In other news, yesterday, I spent the day in Nablus, but before I begin gushing about that, let me just say that my most pleasant time all week were the car trips from Ramallah out of town. God, what a countryside, even in its heartbreaking distortions of settlements and stolen farms…it is breathtaking with its hills, trees, and its spirit…

I went to Nablus to visit a group I’ve long admired and wanted to help, Tomorrow’s Youth Organization or Monathamit Shabab al-Ghad. I am not even sure how to describe the people, their work, their facilities, and genuine investment and care for the community other than purely phenomenal. They are essentially the only organization serving the over 6,000 kids of the refugee camps surrounding Nablus and they go out of their way to take on the most at-risk and hardest cases around. But more than this, they take an interest in the families – specifically the older siblings and mothers of the kids in their classes and programs. I will talk more about them another time. I’m sure the opportunity will present itself since I will be volunteering with them every Sunday (one of my days off) I can be out of Ramallah. 2 hours playing soccer with 5-7 yr olds and I think I was happier and more at ease than I’ve been in weeks.
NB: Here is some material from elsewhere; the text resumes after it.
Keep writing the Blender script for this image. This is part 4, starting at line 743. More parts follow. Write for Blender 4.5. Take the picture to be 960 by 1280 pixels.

While I was there, one of the staff was giving a visiting group a tour of the Old City and invited me along. I was thrilled of course to have a guide who knew the city so well, beats me wandering aimlessly around, though sometimes that has its perks. Yesterday though, the tour did not disappoint. Nablus is one of the few places I’ve ever been that just vibrated with life, with history, and with an exuberance of survival. The Old City is a testament, not only, to its place and role throughout the millenia (yes, multiple millenia), but it is a testament to the will of its inhabitants.

It is full of life and full of trauma simultaneously. A hundreds year old Turkish Bath still in use; a renovated Mosque that even an earthquake centuries ago could not erase; a parking lot where one its infamous soap factories once stood – the result of Israeli bombing in the 2nd Intifada; a park where homes once stood; centuries old walls that have been plastered with posters or engraved with the names and faces of those lost to massacre and aggression; a spice store where they make everything in house; and children running to knafa vendors with pieces of bread and taking off with their knafa sandwiches, squeezing past all of the tourists who have travelled just for a bite of Nablus’ famous dessert.

I don’t know why, but being in Nablus was like being wrapped up in a blanket. It was like comfort. Perhaps, in a city so good at comforting itself, it comforts its visitors, as well.